Vladimir Nabokov

NABOKV-L post 0014623, Thu, 11 Jan 2007 07:14:37 EST

Subject
Theory: CHW to CK and SK
Date
Body

From Charles to Carolyn
……whiff of Ayn Rand, if you'll allow me.
I associate Rand with a number of –isms, principally something called
Objectivism, but I reject any personal identification with her ideologies, such as
I perceive them. I did read The Fountainhead when I was about 20, and can
remember it made a big impact at the time, but I’ve forgotten what it was all
about, and don’t have a copy. About 4 or 5 decades later I met a Rand fanatic,
a bookseller, and tried to read Atlas Shrugged, but it was so badly written
I soon gave up, and I don’t have any real idea what it was wanting to say.
Helen Mirren gave what struck me as a brilliant portrayal of Ayn Rand in a
film, which permanently turned me off her as a personality. Perhaps the film
misrepresented her.
Who after all was the "true artist" - - Lolita? or Humbert?
I can’t follow this point. Are you saying that Lolita was the American,
Humbert the European, and that Lolita was the “truer artist”? I don’t think of
either as an “artist” in any sense at all. VN was the “artist”. Perhaps you
are saying that Lolita was the innocent, and Humbert was the swine, but I don’
t see that this has anything to do with either character as “artist”.
not to forget that VN was as much observer, scholar, scientist and teacher
as anything else.
I suggest that VN will be remembered 1st as a writer; 2nd as a research
lepidopterist. He does not seem to me to expound any “theories”, but I may be
wrong when it comes to lepidoptery. Does he have any over-arching “theory”
about literature? Actually, “theory” is rather a vague word. There is
something called “chess theory”, but it is no “theory” at all, and consists
entirely of an accumulation of knowledge derived from chess “practice”. Every new
chess champion follows his own deeper understanding of the game, and
demolishes this accumulation by inventing a new style of play which causes “theory”
to be re-written.
Yes, VN was a teacher, off and on, but I suggest that his time spent
teaching was faute de mieux, and that immediately the necessity for it ceased he
abandoned it as drudgery. I don’t mean to imply that there aren’t any
dedicated, selfless teachers who can have a highly beneficial effect on their
students.
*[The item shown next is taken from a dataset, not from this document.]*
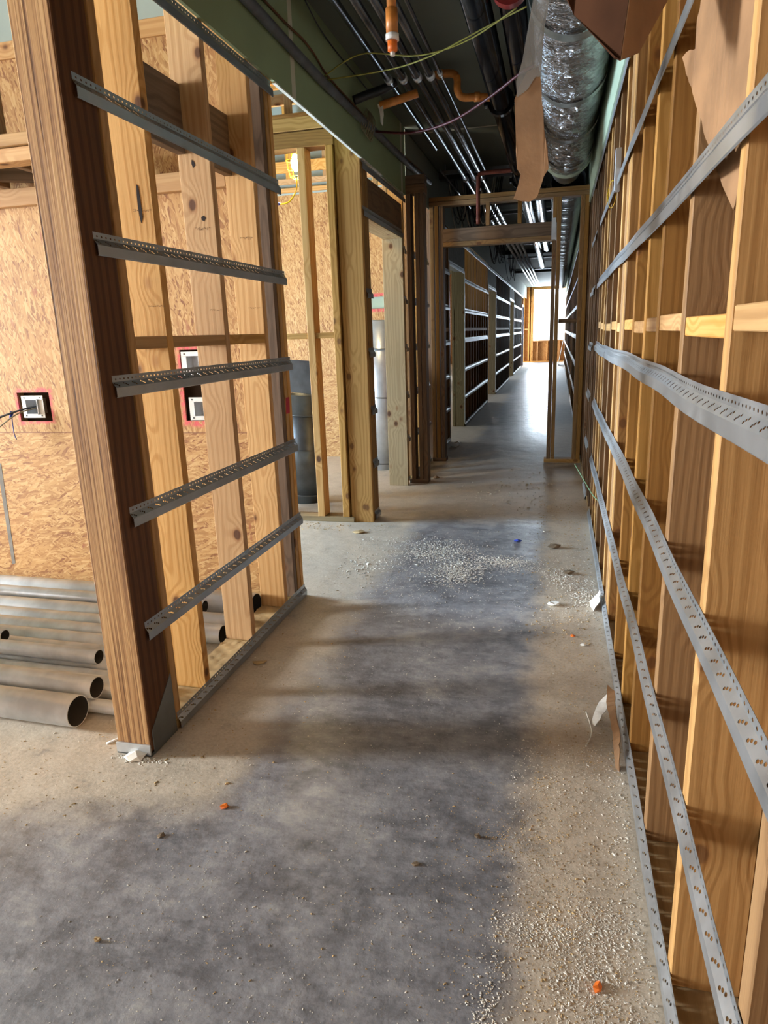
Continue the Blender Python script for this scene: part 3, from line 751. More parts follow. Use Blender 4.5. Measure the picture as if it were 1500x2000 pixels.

Usually their teaching consists not of creating a coterie of worshippers at
their feet, but of encouraging the students to think for themselves.
let me stand up for Formalism, which I doubt VN rejected
Formalism, which I had to look up, apparently “describes an emphasis on
form over content or meaning in the arts, literature, or philosophy.” I wouldn’
t agree that VN can be categorized under such a heading. It seems to me that
there is a search for “meaning” in all his works: or, at least, that a
reader is encouraged to seek a meaning in them. But perhaps you have something
there.
Sergey Karpukhin wrote:
One British intellectual suggested that the calculatedly “difficult” idiom
of 20thC English literary modernism was an anti-egalitarian conspiracy to
keep the common reader out. Lovely Joyce and lovely Beckett, both
arch-Europeans, are elitist; VN is democratic and even populist in comparison to them.
Was this the British critic, now working in the US, who attacked the
gobbledy-gook of academic literary theorists, and suggested that the inaccessibility
of their verbiage was turning ordinary people away from literature? I can’t
remember his name for the moment. I wouldn’t agree that a writer’s
readability is the same as populism.
To be more accurate, VN draws on both European elitism and American populism
at will, and combines them to produce the necessary artistic result. His
main, artistic criteria are, I’d suggest, lifted clear of nationality or
geographical affiliation. It’s we who need him to be Russian, European, or American.
The thing is he was all of those, and more. So we shouldn’t be surprised to
hear one day that he was the archetypal Transatlantic writer.
I’d agree that artistic criteria are above nationality. However, the artist
is nevertheless necessarily the product of his own personal inheritance and
environment, and in VN’s case these are essentially non-American.

And I should say that theory itself is “doing,” at any rate it can be
sublimely creative.
Well, this depends on what is meant by “theory”. When it comes to literary
theory (ie excluding something like Einstein’s theory, which is indubitably
creative) I think it is purely parasitic, and nothing but a fairly barren
spin-off from the creativity of genuine practitioners. I have an old friend who
was quite recently bewailing his fate of coming under the cosh of F.R.Leavis
when an undergraduate at Cambridge, and how the benighted “theories” of that
eminent academic had ruined English literature for him.